“When the state is most impotent the laws are most multiplied.”
~ Tacitus
When Ville-Marie borough Mayor Benoit Labonté declared himself to be a candidate for the leadership of Pierre Bourque’s municipal party-Vision Montréal. He said “This city needs a mayor,” he said, “…not a steward (intendant)”
Not only did Labonté continue to repeat how Tremblay lacked even the basic leadership skills required to run the city, he also said the city’s mayor lacked the necessary vision and drive required to maintain Montreal’s status as one of the nation’s more important urban centers.
Labonté`s announcement has been met by far too much unmerited optimism.
Mayor Tremblay can indeed be faulted for slack stewardship. But his sins are ones of omission. The failure to trim the city’s budget to core priorities. The failure to concentrate on those priorities – transport, garbage, water mains, public security, snow removal – and deal with the unions to make his administration effective. The failure to produce tax cuts that streamlining would have allowed, which failure resulted in the highest property tax increases in North America. The failure to be transparent and tell Montrealers of the city’s obscene parking profits and not only hiding them but whacking us with unheard of meter increases. The failure to understand Montreal’s multicultural muscle in his ill-fated effort to rename Park Ave. If this be stewardship then indeed it is bad.
Benoit Labonté’s sins however are ones of commission. Purposefully, recklessly and needlessly demonizing the citizens of his borough and making them pay for his experiments in social engineering and political correctness. It would have been better for him to have stayed on the political sidelines after quitting Tremblay’s team.
Tremblay should have long ago disavowed Labonté. His failure to renounce Labonté’s policies is yet another sin of omission. There is of course a gnawing doubt in many that the Mayor actually agreed with Labonté’s politics and used him as litmus paper to see how far he can demonize Montrealers and deflect them from his, and Labonté’s, nonfeasance. That question still remains to be answered.
In making his announcement Labonté said Tremblay lacked vision. In resigning last year Labonté accused Tremblay of engaging in endless consultation and not enough action. “I am impatient and nothing is being done,” Labonté said. That statement would be laughable if the consequences of Labonté`s own actions on Montrealers were not so onerous. And if Labonté’s actions represent his vision then this city needs serious rescue.
Labonté consulted with no one in raising parking meter rates some 300%, the highest on the island, and taking away free Sundays at a time of a $140 million city surplus. He “acted” against landlords who didn¹t have the prescribed screwed-in ashtrays and had his “cleanliness cops” issue some $1 million in fines in their first month of operation alone which did nothing for cleanliness – the job of city employees paid for by our taxes – but it did fill city coffers . Labonté bulldozed through the removal of hundreds of parking spaces for the de Maisonneuve bike path – which almost no one uses - and destroyed part of the one efficient east-west downtown artery in the process. All this in the name of “going green”, the latest policy resort for politicians who can’t, or aren’t, interested in getting the basics right.

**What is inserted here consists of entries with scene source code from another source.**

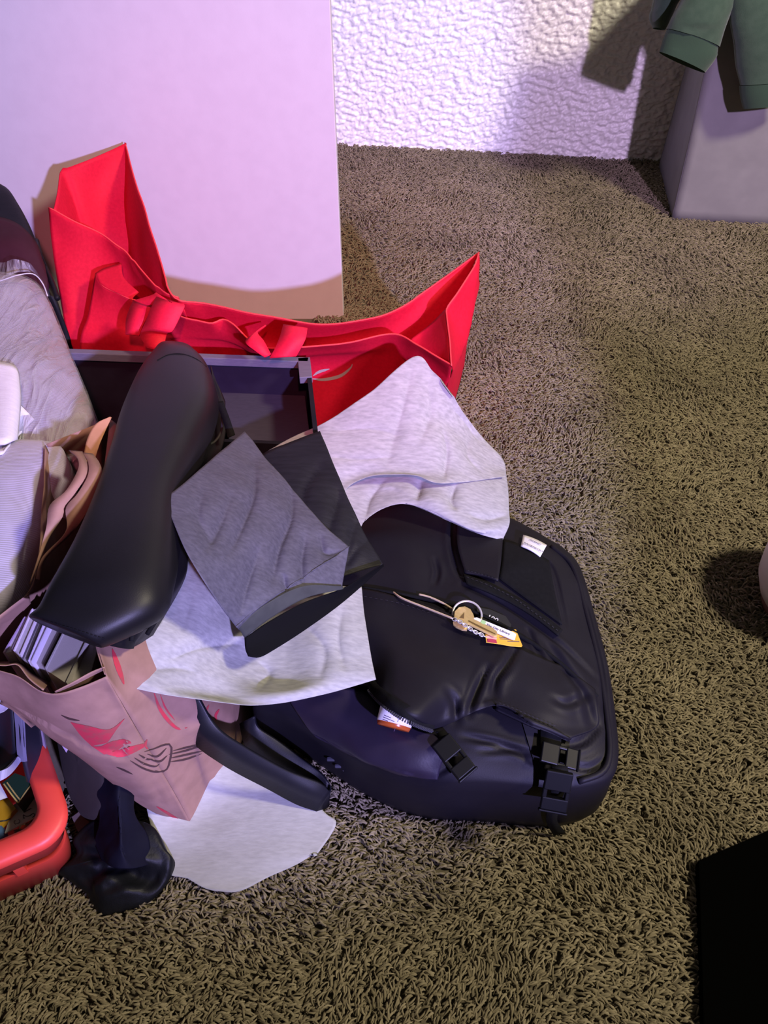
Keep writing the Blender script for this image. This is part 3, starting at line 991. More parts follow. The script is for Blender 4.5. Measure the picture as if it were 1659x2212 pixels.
# gathered plastic ruff at the top of the roll
ruff = [[(-60, 590, .285), (0, 600, .30), (40, 588, .305), (80, 592, .30), (104, 640, .285)], [(-60, 560, .29), (0, 566, .31), (35, 560, .32), (75, 578, .312), (108, 640, .29)]]
part('plastic_wrap', gmesh(crumple(loft(ruff, 12, 40), .006, 30, 9)), m_film, bl)
part('wrap_seam', tube(cr(ZZ([(-60, 625, .312), (0, 607, .322), (40, 594, .326), (72, 592, .322), (92, 612, .306), (103, 640, .294)]), 30), .0009, 6), mat('film_seam', (.45, .45, .5), .2), bl)

# white cloth lying on it
b_bl = tree(vf_u, vf_l)
m_wc = mat('white_knit', (.60, .58, .66), .85, (.66, .64, .72), 80, bump=.4, bscale=350, bdist=.001, stretch=(1, 5, 1))
wc = thing('white_cloth', 'folded white knit cloth lying on the lavender blanket', 'cloth', Z(0, 900, .30))
g1 = [onl(b_bl, r, .0, .32) for r in ([(-60, 775, .02), (0, 783, .024), (30, 790, .02), (39, 806, .012)], [(-60, 850, .02), (0, 860, .03), (30, 860, .028), (44, 865, .016)], [(-60, 960, .02), (0, 960, .022), (22, 955, .02), (36, 950, .012)])]
part('cloth_fold', gmesh(crumple(loft(g1, 16, 16), .001, 20, 2)), m_wc, wc, solid=.003)
g2 = [onl(b_bl, r, .0, .32) for r in ([(0, 850, .008), (30, 865, .01), (45, 876, .01), (75, 906, .006)], [(-20, 920, .008), (10, 930, .01), (30, 935, .008), (50, 930, .006)], [(-40, 975, .006), (-10, 982, .006), (5, 980, .006), (14, 968, .006)])]
part('cloth_corner', gmesh(loft(g2, 14, 14)), m_wc, wc, solid=.002)

# ================================================================== black and maroon bag, far left
m_bk = mat('black_nylon', (.005, .005, .008), .55, (.007, .007, .010), 40, bump=.3, bscale=60, bdist=.002, spec=.15)
m_mar = mat('maroon_nylon', (.035, .008, .015), .7, (.04, .010, .018), 40, bump=.2, bscale=80, bdist=.002, spec=.15)
ob = thing('duffel_bag', 'black bag with maroon panel at the far left behind the blanket', 'bag', Z(-60, 700, 0))
vf_ob = blob([(-330, 520, .28), (-150, 420, .31), (-40, 395, .32), (10, 402, .32), (42, 445, .31), (70, 500, .30), (82, 545, .29), (98, 590, .27), (122, 650, .24), (150, 745, .17),
              (120, 800, .14), (0, 820, .13), (-330, 820, .13)], .06, soft=.006, amp=.003, seed=4, floor=0.02, inset=.80)
part('bag_body', vf_ob, m_bk, ob)
b_ob = tree(vf_ob)
vf_mar = patch(b_ob, [[(-150, 480), (-30, 470), (5, 472), (40, 486), (70, 515), (88, 550), (104, 600), (104, 632)],
                      [(-150, 560), (-30, 550), (0, 555), (30, 565), (55, 580), (75, 600), (92, 622), (100, 640)],
                      [(-150, 660), (-30, 650), (0, 650), (30, 650), (50, 650), (70, 650), (85, 650), (96, 652)]], .012, 20, 30, .3)
part('maroon_panel', vf_mar, m_mar, ob, solid=.004)
zp = onl(b_ob, [(79, 520), (86, 550), (96, 575), (108, 600), (118, 625), (124, 645)], .012, .27)
part('zipper', tube(cr(zp, 30), .004, 8), m_bk, ob)
m_chrome = mat('bright_metal', (.7, .7, .72), .2, metal=1.0)
part('zipper_slider', box(on(b_ob, 81, 526, .016), (.007, .005, .005)), m_chrome, ob, smooth=False, bevel=.001)
part('zipper_slider', box(on(b_ob, 97, 566, .018), (.006, .006, .004)), m_chrome, ob, smooth=False, bevel=.001)
# ================================================================== black backpack
m_nyl = mat('backpack_nylon', (.0065, .0055, .0095), .55, (.008, .007, .011), 25, bump=.12, bscale=700, bdist=.0006, spec=.18)
m_pur = mat('backpack_lining', (.014, .010, .024), .42, (.018, .013, .03), 25, bump=.12, bscale=400, bdist=.0008, spec=.5)
m_web = mat('black_webbing', (.003, .003, .004), .85, (.0045, .0045, .0055), 200, spec=.15, bump=.4, bscale=900, bdist=.0006)
m_plas = mat('black_plastic', (.003, .003, .004), .4, spec=.16)
m_pshade = mat('pocket_shade', (.004, .003, .006), .9)
bp = thing('backpack', 'black nylon backpack lying flat on the carpet with open pockets', 'backpack', Z(950, 1560, 0))
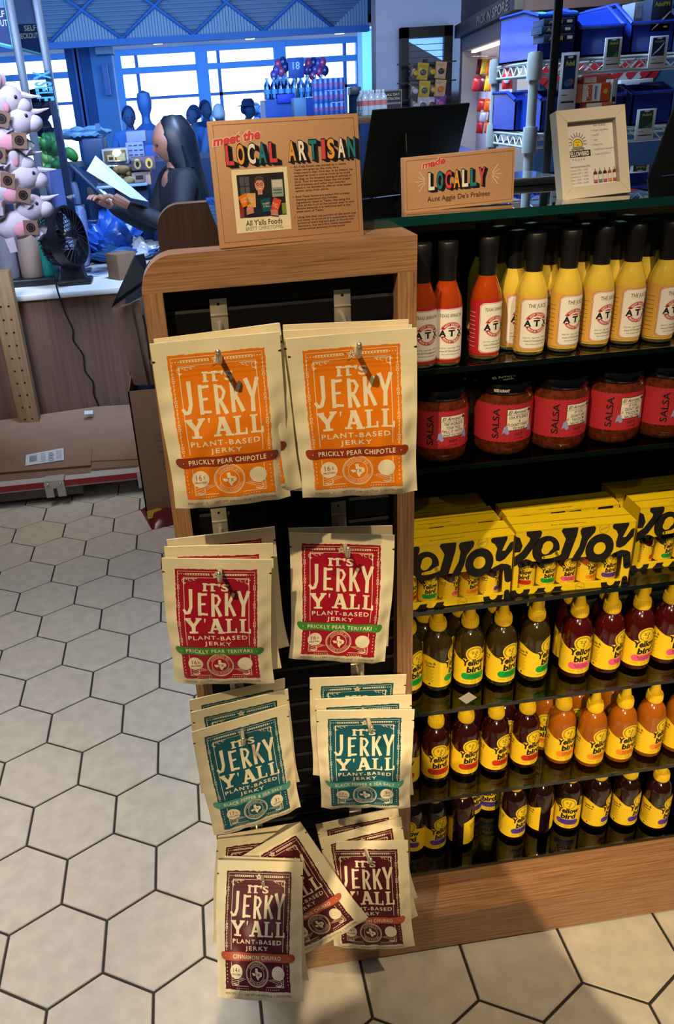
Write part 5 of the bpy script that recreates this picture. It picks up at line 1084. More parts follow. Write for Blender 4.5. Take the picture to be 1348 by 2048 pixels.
# snack packs dropped on the floor
def pack(px, py, rz, sx, sy, h, mt, lab, nm='snack_pack'):
    q = onZ(px, py, 0); bm = bmesh.new(); bmesh.ops.create_grid(bm, x_segments=14, y_segments=14, size=.5); top = []; g = G()
    vs = []; n = 14
    for sgn in (1, 0):
        for j in range(n+1):
            for i in range(n+1):
                u, v = i/n*2-1, j/n*2-1; b = max(0, (1-u*u))**.5*max(0, (1-v*v))**.5; vs.append((u*sx/2, v*sy/2, .002+sgn*(h*b+.004*math.sin(5*u+4*v)*b)))
    bm.free(); N = (n+1)**2; fs = []
    for j in range(n):
        for i in range(n): a_ = j*(n+1)+i; fs.append((a_, a_+1, a_+n+2, a_+n+1)); fs.append((N+a_, N+a_+n+1, N+a_+n+2, N+a_+1))
    g.add(vs, fs, mt, True); o = g.build(nm, None, (q.x, q.y, 0), (0, 0, rz)); tag(o, lab, 'snack pack'); return o
M_sr = mat('snack_red', '#5d1417', .3); M_sy = mat('snack_yellow', '#a8842a', .35); M_sw = mat('snack_white', '#9c9590', .4)
o = pack(325, 1032, R(15), .15, .22, .045, M_sr, 'dark red snack pack with yellow band lying on the floor tiles')
g = G(); 
g.add([(-.075, -.06, .030), (.07, -.045, .034), (.07, .005, .049), (-.07, -.02, .048)], [(0, 1, 2, 3)], M_sy); P = Print(g, lambda x, y, l: (x, y, .05+l), .001); g.fix = False; g.build('yellow_band', o)
g = G(); g.bbox((-.03, .03, .046), (.035, .075, .0485), M_sw, .001); g.build('white_label', o)
o = pack(345, 1030, R(-20), .09, .13, .03, M_sw, 'small white snack pack half hidden by the stand on the floor')
# ------------------------------------------------------------------ people
def skin(name, pts, edges, radii, mt, root=0, sub=2):
    me = bpy.data.meshes.new(name); me.from_pydata([tuple(p) for p in pts], edges, []); o = bpy.data.objects.new(name, me); COL.objects.link(o)
    mo = o.modifiers.new('skin', 'SKIN'); mo.use_smooth_shade = True; sv = me.skin_vertices[0].data
    for i, r_ in enumerate(radii): sv[i].radius = r_ if isinstance(r_, tuple) else (r_, r_); sv[i].use_root = (i == root)
    s_ = o.modifiers.new('sub', 'SUBSURF'); s_.levels = sub; s_.render_levels = sub
    dg = bpy.context.evaluated_depsgraph_get(); m2 = bpy.data.meshes.new_from_object(o.evaluated_get(dg)); bpy.data.objects.remove(o); m2.materials.clear(); m2.materials.append(mt)
    for p in m2.polygons: p.use_smooth = True
    return m2
M_skin = mat('skin', '#9c6a58', .5)
def head_geo(g, c, yaw, s, mt, pitch=0.):
    """head with brow, nose, mouth, chin and ears; looks along -Y before turning by yaw"""
    T = Matrix.Translation(c) @ Matrix.Rotation(yaw, 4, 'Z') @ Matrix.Rotation(pitch, 4, 'X') @ Matrix.Scale(s, 4); bm = bmesh.new(); bmesh.ops.create_uvsphere(bm, u_segments=24, v_segments=18, radius=1)
    for v in bm.verts:
        x, y, z = v.co; w_ = .074*(1-.22*max(0, -z)); d = .092; v.co = Vector((x*w_, y*d*(1-.1*max(0, -z)), z*.115))
        if y < -.3: f = (-y-.3)/.7; v.co.y -= f*(.012*math.exp(-((z+.85)/.25)**2)+.004*math.exp(-((z-.22)/.1)**2)-.008*math.exp(-((z-.02)/.10)**2)*(abs(x) > .12))
        if y < -.85 and abs(x) < .25: v.co.y -= .020*math.exp(-((z+.18)/.17)**2)
    g.bm(bm, mt, T, True)
    for sx in (-1, 1):
        g.ball(T @ Vector((sx*.074, .006, -.005)), (.008*s, .018*s, .030*s), mt, 8, Matrix.Rotation(yaw, 4, 'Z'))
        g.ball(T @ Vector((sx*.028, -.083, .006)), .008*s, mat('eye_dark', '#1c1412', .3), 6)
    g.tube([T @ Vector((-.024, -.090, -.055)), T @ Vector((0, -.096, -.057)), T @ Vector((.024, -.090, -.055))], .005*s, mat('lips', '#7d3f3c', .5), 6)
def person(nm, label, loc, face, h, top, legs, hair, hat=None, pose='stand', longhair=False, group=None, sk=None):
    M_skin = sk or mat('skin', '#9c6a58', .5)
    """whole figure standing on the floor; face = compass turn of the body (0 looks towards the camera)"""
    o = thing('person', label, 'person', (loc[0], loc[1], 0), face, group); k = h/1.72
    J = dict(pel=(0, 0, .95), wai=(0, 0, 1.10), che=(0, -.01, 1.32), nec=(0, 0, 1.46), hd=(0, -.01, 1.54), shl=(.17, 0, 1.40), shr=(-.17, 0, 1.40), hpl=(.09, 0, .90), hpr=(-.09, 0, .90), knl=(.10, -.02, .50), knr=(-.10, -.02, .50), anl=(.10, .02, .09), anr=(-.10, .02, .09), tol=(.11, -.12, .04), tor=(-.11, -.12, .04))
    if pose == 'read': J.update(ell=(.23, -.08, 1.14), elr=(-.22, -.14, 1.12), wrl=(.12, -.34, 1.30), wrr=(-.10, -.40, 1.29))
    elif pose == 'phone': J.update(ell=(.24, -.12, 1.18), elr=(-.24, -.12, 1.18), wrl=(.09, -.34, 1.42), wrr=(-.09, -.34, 1.42))
    else: J.update(ell=(.24, .03, 1.12), elr=(-.24, .03, 1.12), wrl=(.25, -.05, .88), wrr=(-.25, -.05, .88))
    keys = list(J); P = [tuple(c*k for c in J[q]) for q in keys]; ix = {q: i for i, q in enumerate(keys)}
    E = [('pel','wai'),('wai','che'),('che','nec'),('nec','hd'),('che','shl'),('che','shr'),('shl','ell'),('shr','elr'),('ell','wrl'),('elr','wrr'),('pel','hpl'),('pel','hpr'),('hpl','knl'),('hpr','knr'),('knl','anl'),('knr','anr'),('anl','tol'),('anr','tor')]
    Rr = dict(pel=(.14,.10), wai=(.11,.075), che=(.13,.085), nec=.055, hd=.06, shl=.065, shr=.065, ell=.045, elr=.045, wrl=.03, wrr=.03, hpl=.085, hpr=.085, knl=.058, knr=.058, anl=.04, anr=.04, tol=.035, tor=.035)
    sc = lambda r_, f: (r_[0]*k*f, r_[1]*k*f) if isinstance(r_, tuple) else r_*k*f
    me = skin('body', P, [(ix[a], ix[b]) for a, b in E], [sc(Rr[q], .93) for q in keys], M_skin, ix['pel']); g = G(); g.add([v.co for v in me.vertices], [list(p.vertices) for p in me.polygons], M_skin, True)
    head_geo(g, (0, -.025*k, 1.60*k), 0, k, M_skin, R(12) if pose == 'read' else 0)
    for sx, wq, eq in ((1, 'wrl', 'ell'), (-1, 'wrr', 'elr')):   # hands: palm, four unequal curled fingers, thumb from the side
        w_ = Vector(P[ix[wq]]); e_ = Vector(P[ix[eq]]); d = (w_-e_).normalized(); s_ = Vector((0, 0, 1)).cross(d).normalized() if abs(d.z) < .9 else Vector((1, 0, 0)); n_ = d.cross(s_)
        g.tube([w_-d*.01, w_+d*.03*k, w_+d*.075*k, w_+d*.085*k], [.024*k, .030*k, .030*k, .014*k], M_skin, 10)
        for f, ln_ in ((-.024, .062), (-.008, .072), (.008, .067), (.023, .052)):
            b_ = w_+d*.078*k+s_*f*k; g.tube([b_, b_+d*ln_*.45*k, b_+d*ln_*.75*k-n_*.014*k, b_+d*ln_*.85*k-n_*.032*k], [.0095*k, .009*k, .0085*k, .006*k], M_skin, 7)
        b_ = w_+d*.025*k-s_*sx*.026*k; g.tube([b_, b_+d*.03*k-s_*sx*.018*k, b_+d*.058*k-s_*sx*.016*k], [.012*k, .011*k, .007*k], M_skin, 7)
    g.build('body', o)
    kk = ['pel', 'wai', 'che', 'nec', 'shl', 'shr', 'ell', 'elr', 'wrl', 'wrr']; jx = {q: i for i, q in enumerate(kk)}
    EE = [(jx[a], jx[b]) for a, b in E if a in jx and b in jx]; rr = {**Rr, 'nec': .080, 'wrl': .042, 'wrr': .042, 'pel': (.16, .12), 'wai': (.155, .115), 'che': (.19, .145), 'ell': .058, 'elr': .058, 'shl': .078, 'shr': .078}
    me = skin('jacket', [P[ix[q]] for q in kk], EE, [sc(rr[q], 1.0) for q in kk], top, 0); jo = bpy.data.objects.new('jacket', me); COL.objects.link(jo); jo.parent = o
    kk = ['pel', 'hpl', 'hpr', 'knl', 'knr', 'anl', 'anr']; jx = {q: i for i, q in enumerate(kk)}
    me = skin('trousers', [P[ix[q]] for q in kk], [(jx[a], jx[b]) for a, b in E if a in jx and b in jx], [sc(Rr[q], 1.12) if q != 'pel' else (.15*k, .11*k) for q in kk], legs, 0); lo = bpy.data.objects.new('trousers', me); COL.objects.link(lo); lo.parent = o
    if hair is not None:
        g = G(); bm = bmesh.new(); bmesh.ops.create_uvsphere(bm, u_segments=24, v_segments=18, radius=1)
        for v in bm.verts:
            x, y, z = v.co; v.co = Vector((x*.086*k, (y*.104+.006)*k, z*.124*k+1.615*k))
            if y < -.25 and z < .45: v.co.y += (.09*(-y-.25)/.75+.06)*k; v.co.x *= .9
            if z < -.2 and not longhair: v.co.z += (.5*(-z-.2))*.124*k
        g.bm(bm, hair, None, True)
        if longhair:
            rings = [(1.735, .04, .05, .012), (1.70, .075, .085, .014), (1.64, .098, .112, .022), (1.56, .106, .108, .034), (1.46, .116, .090, .056), (1.36, .134, .083, .080), (1.26, .145, .074, .102), (1.16, .138, .062, .114), (1.06, .115, .045, .120), (1.0, .07, .02, .12)]; n = 26; vs = []
            for (z, rx, ry, cy) in rings:
                for i in range(n): a = 2*PI*i/n; q = 1+.03*math.sin(7*a+z*9); vs.append((rx*math.cos(a)*q*k, (cy+ry*math.sin(a)*q)*k, z*k))
            g.add(vs, [(j*n+i, j*n+(i+1) % n, (j+1)*n+(i+1) % n, (j+1)*n+i) for j in range(len(rings)-1) for i in range(n)], hair, True)
            for i in range(40): a = PI*(.0+i/39.); g.tube([(.098*math.cos(a)*k, (.02+.09*math.sin(a))*k, 1.58*k), (.112*math.cos(a)*k, (.05+.085*math.sin(a))*k, 1.42*k), (.130*math.cos(a)*k, (.09+.07*math.sin(a))*k, 1.22*k), (.115*math.cos(a)*k, (.11+.05*math.sin(a))*k, 1.02*k)], [.010*k, .013*k, .012*k, .004*k], hair, 5)
        g.build('hair', o)
    if hat is not None:
        g = G(); M_ = hat[0]
        if hat[1] == 'brim': g.lathe([(0, .095*k), (.06*k, .10*k), (.095*k, .06*k), (.10*k, .02*k), (.17*k, .005*k), (.18*k, 0), (.10*k, .0)], M_, 24, (0, -.01*k, 1.66*k))
        else: g.lathe([(.098*k, 0), (.1*k, .04*k), (.07*k, .085*k), (0, .098*k)], M_, 24, (0, -.01*k, 1.66*k)); g.box((-.065*k, -.19*k, 1.66*k), (.065*k, -.08*k, 1.672*k), M_)
        g.build('hat', o)
    return o
M_jk = mat('jacket_navy_black', '#0d1220', .75); M_hr = mat('hair_black', '#0c1424', .45); M_trs = mat('trousers_dark', '#10131c', .8)
ph = onY(352, 240, 4.75)
w1 = person('p', 'person with long black hair in a black jacket reading a white sheet behind the counter', (onY(352, 330, 4.7).x, 4.7), R(-75), onY(352, 238, 4.7).z+.005, M_jk, M_trs, M_hr, None, 'read', True)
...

The curious thing about Labonté’s “legacy” is that none of these egregious policies were in his program. None received a mandate from voters.
And now he wants the whole show? This simply does not wash!=
Montrealers should remember the Labonté administration for excessive restrictions on our lifestyles and commerce. They should remember having lived through an era of unprecedented prohibition. They should remember a city core being suffocated.
All the talk of “sustainable development”, which Labonté ally councilor Karim Boulos, once arrogantly said Montrealers better get used to but which no one has been adequately able to define, is nothing more than a smokescreen to hide unsustainable destruction.
For those of you who comfort yourselves with the thoughts that, since you don’t smoke or litter or jaywalk or drive and don’t have business establishments downtown that all this doesn’t affect you, think again. Montreal is more than half of Quebec’s GDP and downtown is almost half of that again. Unless you want to see a downtown core reminiscent of the Dore years when almost 20% of storefronts were empty due to high taxes and low services, we had all better get involved in the choice of Montreal’s next Mayor.